*Collected data:*
#####

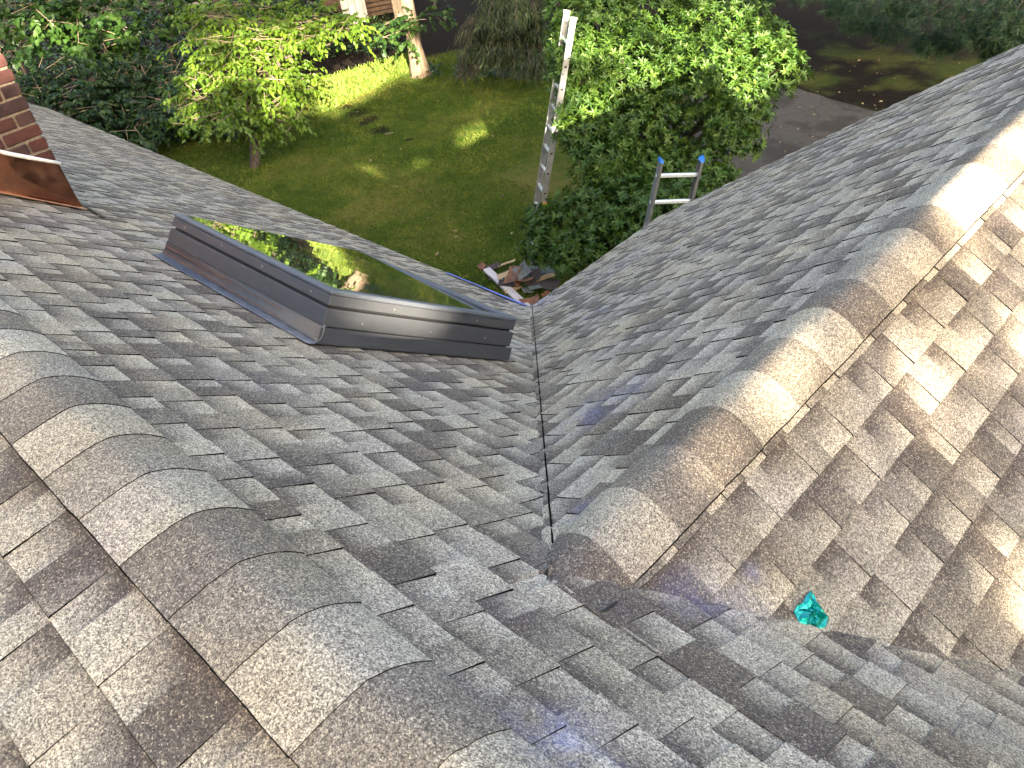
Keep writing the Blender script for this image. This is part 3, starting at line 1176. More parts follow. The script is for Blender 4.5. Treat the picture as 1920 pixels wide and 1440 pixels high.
# fold round the corner
g.add([face_x(CY1 + 0.004, zr(CY1) + 0.318, 0.006), face_x(CY1 + 0.010, zr(CY1) + 0.022, 0.010), (CX1 - 0.12, CY1 + 0.012, zr(CY1) + 0.022), (CX1 - 0.12, CY1 + 0.006, zr(CY1) + 0.30)], [(0, 1, 2, 3)])
o = g.out('side_flashing', MT['copper'], chim)
sd = o.modifiers.new('t', 'SOLIDIFY')
sd.thickness = 0.002
g = G()
g.bar(face_x(CY0 - 0.05, zr(CY0 - 0.05) + 0.026, 0.058), face_x(CY1 + 0.02, zr(CY1 + 0.02) + 0.026, 0.058), 0.010, 0.008)
g.out('flashing_hem', MT['copper_line'], chim, bevel=0.002)
g = G()
pp = []
for y in np.linspace(CY0 - 0.02, CY1 + 0.012, 14):
    i = np.interp(y, ys, top_h)
    pp.append(face_x(y, zr(y) + i + random.uniform(-0.004, 0.004), 0.010))
g.tube(pp, [0.011 + random.uniform(-0.002, 0.003) for _ in pp], 6)
g.out('sealant_bead', MT['caulk'], chim, smooth=True)
g = G()
ppx = [pmain(x, y, 0.016) for x, y in ((140, 378), (152, 384), (165, 389), (176, 396), (188, 403), (199, 409))]
wd = [0.050, 0.055, 0.036, 0.026, 0.022, 0.026]
V = []
for q, w in zip(ppx, wd):
    V += [q, q - DS * w]
g.add(V, [(2 * i, 2 * i + 2, 2 * i + 3, 2 * i + 1) for i in range(5)])
o = g.out('apron_flashing', MT['rust'], chim)
sd = o.modifiers.new('t', 'SOLIDIFY')
sd.thickness = 0.004

# ------------------------------------------------------------------ foil wrapper on the wing roof


def foil_mat():
    m, nt, bs = new_mat('teal_foil')
    bs.inputs['Base Color'].default_value = (0.0, 0.36, 0.30, 1)
    bs.inputs['Metallic'].default_value = 0.75
    bs.inputs['Roughness'].default_value = 0.18
    bs.inputs['Coat Weight'].default_value = 0.6
    bs.inputs['Coat Roughness'].default_value = 0.05
    f = noise(nt, pos(nt), 90.0, 3)
    bump(nt, bs, f, 0.35, 0.004)
    return m


OUT = [(800, 280), (850, 330), (930, 480), (1000, 620), (1100, 740), (1190, 850), (1080, 980), (960, 1070), (760, 1165), (650, 1010), (580, 880), (540, 800), (490, 690), (540, 590), (640, 530), (720, 400)]
ol = [pwr(1440 + x / 10.2857, 1080 + y / 10.2857, 0.016) for x, y in OUT]
cen = sum(ol) / len(ol)
NW = SL['wr'][1]
random.seed(9)
V, F = [cen + NW * 0.020], []
k = len(ol)
ringn = 4
for r in range(1, ringn + 1):
    for i in range(k):
        p = cen + (ol[i] - cen) * (r / ringn)
        if r < ringn:
            p = p + np.array([random.uniform(-1, 1) * 0.0035, random.uniform(-1, 1) * 0.0035, 0])
            h = random.choice([0.002, 0.006, 0.014, 0.019, 0.010]) * (1 - 0.25 * r / ringn)
        else:
            h = random.choice([0.0, 0.003, 0.008, 0.002])
        V.append(p + NW * h)
for i in range(k):
    F.append((0, 1 + i, 1 + (i + 1) % k))
for r in range(ringn - 1):
    for i in range(k):
        a, b = 1 + r * k + i, 1 + r * k + (i + 1) % k
        c, d = a + k, b + k
        F += [(a, c, d), (a, d, b)] if (i + r) % 2 else [(a, c, b), (b, c, d)]
o = mesh('candy_wrapper', V, F, foil_mat())
sd = o.modifiers.new('t', 'SOLIDIFY')
sd.thickness = 0.0006
tag(o, 'crumpled shiny teal foil wrapper lying on the shingles', 'wrapper')

# ------------------------------------------------------------------ leaves and branches


def leaf_set(P, D, Nn, L, W, fold=0.18, curl=0.0):
    """six-vertex leaves folded along the midrib -> V, F(quads)"""
    D = D / (np.linalg.norm(D, axis=1, keepdims=True) + 1e-9)
    S = np.cross(D, Nn)
    S /= (np.linalg.norm(S, axis=1, keepdims=True) + 1e-9)
    U = np.cross(S, D)
    L = L[:, None]
    W = W[:, None]
    base = P
    tip = P + D * L - U * L * curl
    l1 = P + D * L * 0.32 + S * W * 0.5 + U * W * fold
    r1 = P + D * L * 0.32 - S * W * 0.5 + U * W * fold
    l2 = P + D * L * 0.70 + S * W * 0.38 + U * W * fold - U * L * curl * 0.4
    r2 = P + D * L * 0.70 - S * W * 0.38 + U * W * fold - U * L * curl * 0.4
    V = np.stack([base, l1, l2, tip, r2, r1], 1).reshape(-1, 3)
    n = len(P)
    b = (np.arange(n) * 6)[:, None]
    F = np.concatenate([b + np.array([[0, 3, 2, 1]]), b + np.array([[0, 5, 4, 3]])], 0)
    return V, F


def blade_set(P, D, S, L, W):
    """thin triangles"""
    L, W = L[:, None], W[:, None]
    V = np.stack([P - S * W * 0.5, P + S * W * 0.5, P + D * L], 1).reshape(-1, 3)
    F = np.arange(len(P) * 3).reshape(-1, 3)
    return V, F


def unit(v):
    return v / (np.linalg.norm(v, axis=-1, keepdims=True) + 1e-9)


def rand_dirs(n):
    return unit(rng.normal(size=(n, 3)))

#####

Give an exact reproduction of every line, leaving out any picture.

*Answer in full:*
Keep writing the Blender script for this image. This is part 3, starting at line 1176. More parts follow. The script is for Blender 4.5. Treat the picture as 1920 pixels wide and 1440 pixels high.
# fold round the corner
g.add([face_x(CY1 + 0.004, zr(CY1) + 0.318, 0.006), face_x(CY1 + 0.010, zr(CY1) + 0.022, 0.010), (CX1 - 0.12, CY1 + 0.012, zr(CY1) + 0.022), (CX1 - 0.12, CY1 + 0.006, zr(CY1) + 0.30)], [(0, 1, 2, 3)])
o = g.out('side_flashing', MT['copper'], chim)
sd = o.modifiers.new('t', 'SOLIDIFY')
sd.thickness = 0.002
g = G()
g.bar(face_x(CY0 - 0.05, zr(CY0 - 0.05) + 0.026, 0.058), face_x(CY1 + 0.02, zr(CY1 + 0.02) + 0.026, 0.058), 0.010, 0.008)
g.out('flashing_hem', MT['copper_line'], chim, bevel=0.002)
g = G()
pp = []
for y in np.linspace(CY0 - 0.02, CY1 + 0.012, 14):
    i = np.interp(y, ys, top_h)
    pp.append(face_x(y, zr(y) + i + random.uniform(-0.004, 0.004), 0.010))
g.tube(pp, [0.011 + random.uniform(-0.002, 0.003) for _ in pp], 6)
g.out('sealant_bead', MT['caulk'], chim, smooth=True)
g = G()
ppx = [pmain(x, y, 0.016) for x, y in ((140, 378), (152, 384), (165, 389), (176, 396), (188, 403), (199, 409))]
wd = [0.050, 0.055, 0.036, 0.026, 0.022, 0.026]
V = []
for q, w in zip(ppx, wd):
    V += [q, q - DS * w]
g.add(V, [(2 * i, 2 * i + 2, 2 * i + 3, 2 * i + 1) for i in range(5)])
o = g.out('apron_flashing', MT['rust'], chim)
sd = o.modifiers.new('t', 'SOLIDIFY')
sd.thickness = 0.004

# ------------------------------------------------------------------ foil wrapper on the wing roof


def foil_mat():
    m, nt, bs = new_mat('teal_foil')
    bs.inputs['Base Color'].default_value = (0.0, 0.36, 0.30, 1)
    bs.inputs['Metallic'].default_value = 0.75
    bs.inputs['Roughness'].default_value = 0.18
    bs.inputs['Coat Weight'].default_value = 0.6
    bs.inputs['Coat Roughness'].default_value = 0.05
    f = noise(nt, pos(nt), 90.0, 3)
    bump(nt, bs, f, 0.35, 0.004)
    return m


OUT = [(800, 280), (850, 330), (930, 480), (1000, 620), (1100, 740), (1190, 850), (1080, 980), (960, 1070), (760, 1165), (650, 1010), (580, 880), (540, 800), (490, 690), (540, 590), (640, 530), (720, 400)]
ol = [pwr(1440 + x / 10.2857, 1080 + y / 10.2857, 0.016) for x, y in OUT]
cen = sum(ol) / len(ol)
NW = SL['wr'][1]
random.seed(9)
V, F = [cen + NW * 0.020], []
k = len(ol)
ringn = 4
for r in range(1, ringn + 1):
    for i in range(k):
        p = cen + (ol[i] - cen) * (r / ringn)
        if r < ringn:
            p = p + np.array([random.uniform(-1, 1) * 0.0035, random.uniform(-1, 1) * 0.0035, 0])
            h = random.choice([0.002, 0.006, 0.014, 0.019, 0.010]) * (1 - 0.25 * r / ringn)
        else:
            h = random.choice([0.0, 0.003, 0.008, 0.002])
        V.append(p + NW * h)
for i in range(k):
    F.append((0, 1 + i, 1 + (i + 1) % k))
for r in range(ringn - 1):
    for i in range(k):
        a, b = 1 + r * k + i, 1 + r * k + (i + 1) % k
        c, d = a + k, b + k
        F += [(a, c, d), (a, d, b)] if (i + r) % 2 else [(a, c, b), (b, c, d)]
o = mesh('candy_wrapper', V, F, foil_mat())
sd = o.modifiers.new('t', 'SOLIDIFY')
sd.thickness = 0.0006
tag(o, 'crumpled shiny teal foil wrapper lying on the shingles', 'wrapper')

# ------------------------------------------------------------------ leaves and branches


def leaf_set(P, D, Nn, L, W, fold=0.18, curl=0.0):
    """six-vertex leaves folded along the midrib -> V, F(quads)"""
    D = D / (np.linalg.norm(D, axis=1, keepdims=True) + 1e-9)
    S = np.cross(D, Nn)
    S /= (np.linalg.norm(S, axis=1, keepdims=True) + 1e-9)
    U = np.cross(S, D)
    L = L[:, None]
    W = W[:, None]
    base = P
    tip = P + D * L - U * L * curl
    l1 = P + D * L * 0.32 + S * W * 0.5 + U * W * fold
    r1 = P + D * L * 0.32 - S * W * 0.5 + U * W * fold
    l2 = P + D * L * 0.70 + S * W * 0.38 + U * W * fold - U * L * curl * 0.4
    r2 = P + D * L * 0.70 - S * W * 0.38 + U * W * fold - U * L * curl * 0.4
    V = np.stack([base, l1, l2, tip, r2, r1], 1).reshape(-1, 3)
    n = len(P)
    b = (np.arange(n) * 6)[:, None]
    F = np.concatenate([b + np.array([[0, 3, 2, 1]]), b + np.array([[0, 5, 4, 3]])], 0)
    return V, F


def blade_set(P, D, S, L, W):
    """thin triangles"""
    L, W = L[:, None], W[:, None]
    V = np.stack([P - S * W * 0.5, P + S * W * 0.5, P + D * L], 1).reshape(-1, 3)
    F = np.arange(len(P) * 3).reshape(-1, 3)
    return V, F


def unit(v):
    return v / (np.linalg.norm(v, axis=-1, keepdims=True) + 1e-9)


def rand_dirs(n):
    return unit(rng.normal(size=(n, 3)))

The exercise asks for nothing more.